I never did tell her. I texted her about my parents and swallowed back everything else I wanted to say, let it live in the pit of my stomach, let it bloom in that space until it grew vines inside every inch of me, wanting, pleading to be let out.

“Don’t let anyone tell you the only tattoos you should get are the ones that mean something. It’s bullshit. We’re all skin bags walking toward death.”

All I knew was that something I couldn’t explain was happening to me and knowing that it probably happened to countless other people did not feel reassuring. It only scared me.

My parents weren’t conservative. If anything, they were progressive. They were self-proclaimed feminists. They attended protests. They believed in free health care and gun reform. But voting for Obama twice wasn’t a get-out-of-jail-free card. They were kind and accepting and loved me and my sisters. But their love had limits.
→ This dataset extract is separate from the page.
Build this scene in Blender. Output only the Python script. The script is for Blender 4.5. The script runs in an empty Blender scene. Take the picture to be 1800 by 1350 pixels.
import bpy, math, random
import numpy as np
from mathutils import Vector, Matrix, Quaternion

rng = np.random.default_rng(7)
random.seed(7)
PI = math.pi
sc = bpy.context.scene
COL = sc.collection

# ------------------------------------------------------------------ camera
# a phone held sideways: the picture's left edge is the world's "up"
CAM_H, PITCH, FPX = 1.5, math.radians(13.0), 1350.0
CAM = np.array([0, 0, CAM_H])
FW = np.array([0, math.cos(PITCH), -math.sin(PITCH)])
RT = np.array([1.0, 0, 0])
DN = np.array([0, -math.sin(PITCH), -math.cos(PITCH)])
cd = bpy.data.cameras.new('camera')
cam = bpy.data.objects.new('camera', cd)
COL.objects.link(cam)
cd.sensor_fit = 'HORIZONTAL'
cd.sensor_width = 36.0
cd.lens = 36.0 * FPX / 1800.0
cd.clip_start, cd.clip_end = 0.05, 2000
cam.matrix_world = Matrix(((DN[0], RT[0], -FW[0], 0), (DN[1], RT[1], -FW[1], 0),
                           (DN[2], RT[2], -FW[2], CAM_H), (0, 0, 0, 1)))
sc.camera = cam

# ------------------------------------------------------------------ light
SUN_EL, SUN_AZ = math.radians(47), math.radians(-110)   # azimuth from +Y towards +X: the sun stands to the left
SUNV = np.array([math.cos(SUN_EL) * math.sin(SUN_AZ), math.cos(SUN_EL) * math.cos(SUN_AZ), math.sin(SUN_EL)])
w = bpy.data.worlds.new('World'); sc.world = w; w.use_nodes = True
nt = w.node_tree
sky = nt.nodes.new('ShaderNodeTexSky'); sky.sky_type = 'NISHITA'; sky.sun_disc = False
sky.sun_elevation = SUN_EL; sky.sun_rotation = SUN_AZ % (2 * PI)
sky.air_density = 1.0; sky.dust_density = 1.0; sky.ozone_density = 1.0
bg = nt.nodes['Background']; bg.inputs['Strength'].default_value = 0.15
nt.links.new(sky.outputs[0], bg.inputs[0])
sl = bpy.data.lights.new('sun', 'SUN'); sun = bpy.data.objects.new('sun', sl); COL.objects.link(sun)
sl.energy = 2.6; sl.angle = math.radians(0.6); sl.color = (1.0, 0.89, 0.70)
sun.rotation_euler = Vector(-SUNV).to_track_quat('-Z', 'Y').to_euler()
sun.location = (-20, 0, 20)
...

"It’s the only perspective they’ve known. You spend your whole life being told something is wrong, filling it with shame and secrecy. Most everyone back in Egypt validates the very thing they’re telling you by shunning anyone that identifies as anything LGBTQIA adjacent. It’s like a self-fulfilling prophecy of hate. It would take a lot to fight against that.”
“Maybe you coming out to them could be that.”
I wanted to believe her, but I knew better.

I told Ellis how the ocean dipped. It wasn’t this consistent decline that got deeper and deeper. There were sinkholes and shifts and trenches and God knows what else. The ocean floor was its own beast, its topography dark and as temperamental as the water’s surface.

It didn’t feel better to share it, that wasn’t it. But I didn’t feel worse for telling him. Maybe only for bringing it all back to the surface for the first time since it happened. Like I was getting a taste of what it would feel like not to have to hide this all the time. Like maybe I was beginning to face what I had done.

Maybe all I did was look for the bad, the dark, the shadows. I would only find what I searched for.

Guilt lives best in secret, and here was mine for the world to see.

I am more than a thing you can burn.